Made Guys Who Flip Are Still Made, Turncoat Testifies

James "Big Louie" Tartaglione, debuted this past week in the enterprise corruption trial of Vito Badamo, Ernest Aiello, Anthony “Skinny” Santoro and “Nicky Mouth” Santora.
James Tartaglione

At the Nicholas "Nicky Mouth" Santora trial, a former Bonanno capo offered testimony regarding his current mob status, noting that even if a made man flips and testifies for the government, he's still an inducted member of the Mafia.

Anyone who is officially made a “soldier” keeps that title for life no matter what. Even if he flips, he's still a member, only he's considered "shelved," said James "Big Louie"Tartaglione at Santora's enterprise corruption trial.

Tartaglione's testimony is corroborated by former Gambino capo Michael "Mikie Scars" DiLeonardo, who said the same during his own testimony. "The family can not make another person to take your spot until you are dead," he told Cosa Nostra News.

The 78-year-old key witness for the prosecution, "Big Louie" Tartaglione, debuted this past week in the enterprise corruption trial of Vito Badamo, Ernest Aiello, Anthony “Skinny” Santoro and “Nicky Mouth” Santora, nullifying my theory that Joe Massino would play this role. Apparently, Massino no longer is testifying for the Fed's, even though he's done nothing more by testifying than humiliate the mob and help put Vincent "Vinny Gorgeous" Basciano away for life. 

Manhattan Assistant District Attorney Gary Galperin sought to rebuff claims that Tartaglione was not a reliable witness and that he was responsible for murdering several “made men” in the Bonanno crime family. Among his alleged victims: Cesare Bonventre in 1984, as well as the Sonny Red trifecta, also known as the 1981 “Three Capos murders."

“No,” replied Tartaglione of those murders. “I was there, that’s it.”

Big Louie, as Tartaglione is known.

In the mid-90s, Tartaglione said he put the word in to have Charles “Crazy Charlie” Tervella murdered, but he later changed his mind.

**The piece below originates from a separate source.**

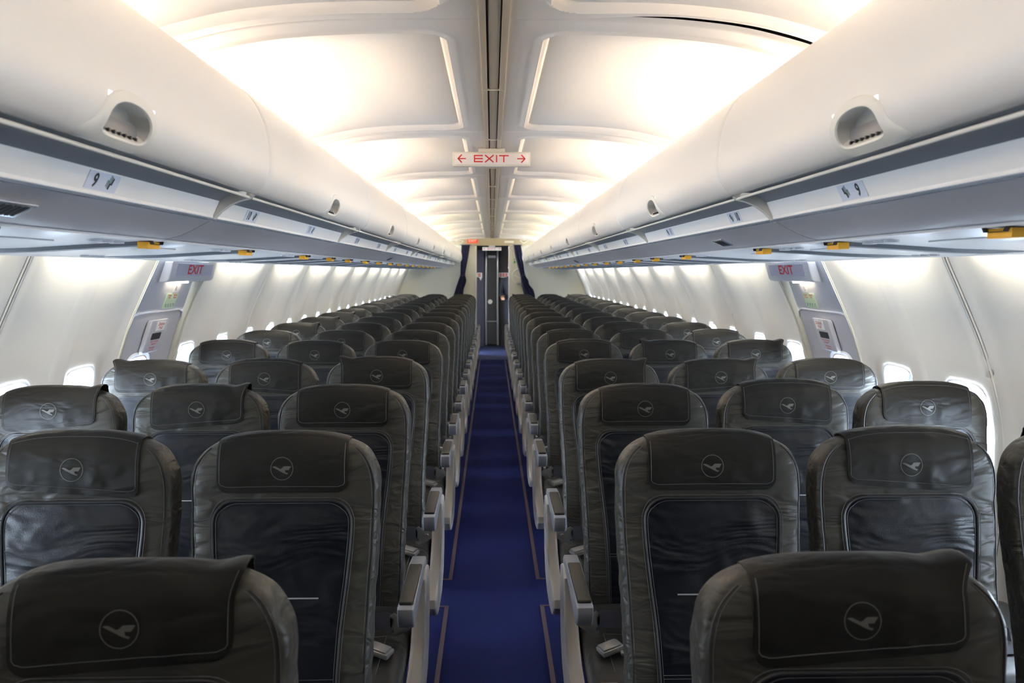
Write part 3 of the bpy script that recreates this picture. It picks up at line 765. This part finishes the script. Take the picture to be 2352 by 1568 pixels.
def cover_mesh(style):
    """dark head-rest cloth hanging over the top; style: 0 neat, 1 crooked with a stiff corner, 2 ridge across the top"""
    mb = MB(); hw = .150; zb = .994; off = .0045
    skew = (0, .012, -.012, .0)[style]
    ts = lin(0, 1, 18) + [1 + k/8 for k in range(1, 9)] + lin(2.1, 3, 8)
    us = [-1, -.995, -.985, -.97, -.95, -.92, -.88] + lin(-.82, .82, 20) + [.88, .92, .95, .97, .985, .995, 1]
    def pt(u, t, o_):
        x = u*hw; zt = ztop(x)
        zbot = zb + skew*u + .026*(1-math.sqrt(max(0, 1-(max(0, abs(u)-.82)/.18)**2)))
        if t <= 1:
            q = math.sin(t*PI/2); z = zbot + (zt-.004-zbot)*q; y = yfront(x, z) - o_
            y += .0022*mnoise.noise(Vector((x*26, z*9, style*5+2)))*(1-.2*q)
        elif t <= 2:
            a = (t-1)*PI; z0 = zt-.004; yA = yfront(x, z0)-o_; yB = yfront(x, z0, 1)+o_; m_, h = (yA+yB)/2, (yB-yA)/2
            y = m_ - h*math.cos(a); z = z0 + (o_+.004)*math.sin(a)
        else:
            q = t-2; z = zt-.004 - q*.12; y = yfront(x, z, 1)+o_
        if style in (1, 3):     # corner standing up off the shoulder
            g_ = sstep(.72, 1, u if style == 1 else -u)*sstep(.55, 1, t)*sstep(2.6, 1.4, t); z += .020*g_; x += (.012*g_ if style == 1 else -.012*g_)
        if style == 2: z += .0055*math.exp(-((t-1.3)/.5)**2) 
        return (x, y, z)
    mb.grid(lambda u, t: pt(u, t, off), us, ts); mb.grid(lambda u, t: pt(u, t, off-.003), us, ts)
    for e in (-1, 1): mb.grid(lambda k, t: pt(e, t, off-.003*k), [0, 1], ts)
    mb.grid(lambda u, k: pt(u, 0, off-.003*k), us, [0, 1])
    st_ = MB()
    path = [pt(-.955, t, off+.0004) for t in lin(1, .09, 16)] + [pt(u, .075, off+.0004) for u in lin(-.93, .93, 26)] + [pt(.955, t, off+.0004) for t in lin(.09, 1, 16)]
    st_.tube(path, .0006, 4)
    if style == 2: st_.tube([pt(u, .90, off+.0006) for u in lin(-.95, .95, 24)], .0006, 4)
    return mb, st_, (lambda x, z: pt(x/hw, 2/PI*math.asin(min(1, max(0, (z-zb-skew*x/hw)/(ztop(x)-.004-zb-skew*x/hw)))), off+.0012))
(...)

Tartaglione next described how he met Badamo in the late 1990s, and Santora, in the 1970s.

Badamo was an associate with aspirations.

“Vito said his father was a made man,” Tartaglione said, describing their first meeting in 1998. “He said he would like to get straightened out,” meaning inducted into the crime family.

As for Santora, Tartaglione said, “I was there when he was inducted. I was at the ceremony.”

He added, “Sal gave him things to be concerned about, and then we all held hands and said a prayer.”

He also explained how he ultimately chose to become a federal informant after Vitale's 2003 arrest. He feared Vitale “would tell all my mortal sins."

The former capo is expected to be back on the witness stand on Wednesday for the defense’s cross-examination.